Upcountry South Carolina Goes to War: Letters of the Anderson, Brockman, and Moore Families, 1853-1865 (University of South Carolina Press, 2009) is an edited collection of over a decade of correspondence between members of three upper class Spartanburg County, SC neighboring families [a nice map of their home "territory" is included, as well as a number of illustrations throughout]. The book's introduction, by editor and retired educator Tom Moore Craig and historian Melissa Walker, provides a nice background summary of the region's settlement by Scots-Irish Presbyterians. Following the introduction is a short methodology section and family genealogy. The 124 letters, numbered and annotated by Craig, comprise the body of the work. Appendices include a transcription of the personal conduct rules at one of the academies attended, an inventory from the plantation ledger book of Thomas M. Craig, Sr., and a labor contract with former slaves.
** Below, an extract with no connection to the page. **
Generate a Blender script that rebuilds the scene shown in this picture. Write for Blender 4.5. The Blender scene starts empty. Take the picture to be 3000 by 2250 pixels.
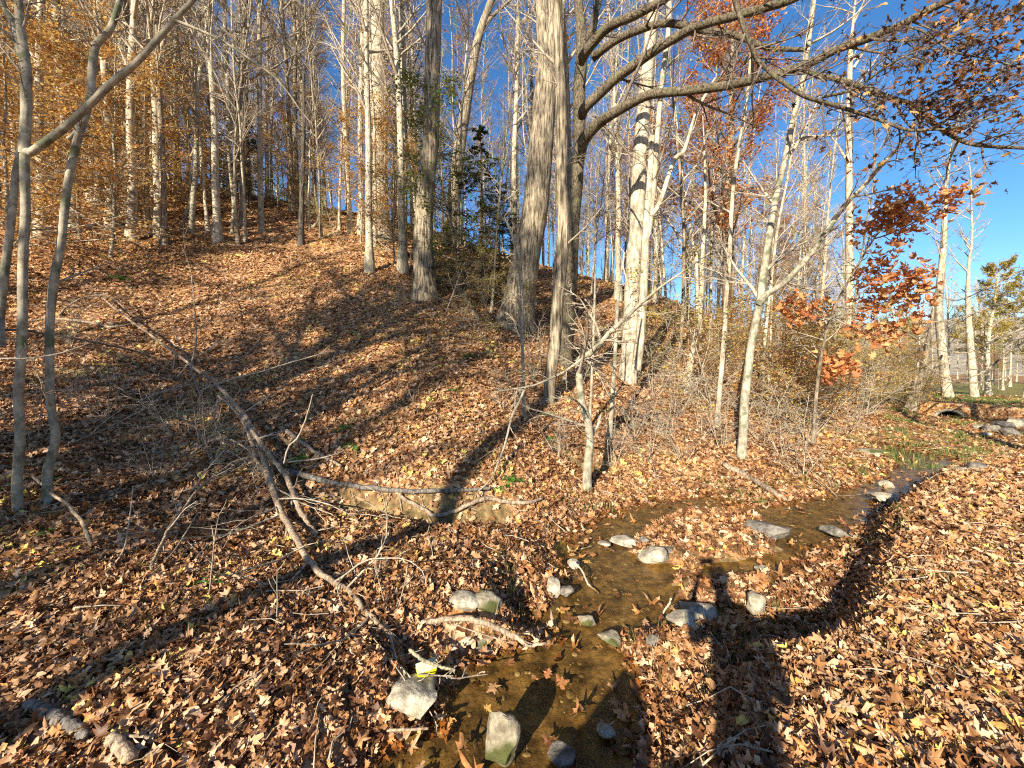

The pre-war correspondence is often to and from family members away at school, with readers obtaining a view of prep school and college life on one hand and well to do piedmont South Carolina home life and society on the other. The wartime letters are predominately to and from three young men, two Moores (Andrew Charles and Thomas John) and John Crawford Anderson. Civil War writings from the home front paint a telling portrait of the region's changing (inexorably for the worse) fortunes. Insights into the families's master-slave relationships can also be gained. The collection contains two very rare slave letters written by body servants at the front.
Handsomely bound and ably edited, Upcountry South Carolina Goes to War is a valuable primary source collection, one that chronicles the jarring social transitions and personal losses experienced by many southern families -- from antebellum prosperity to secession, Civil War, and post-war rebuilding.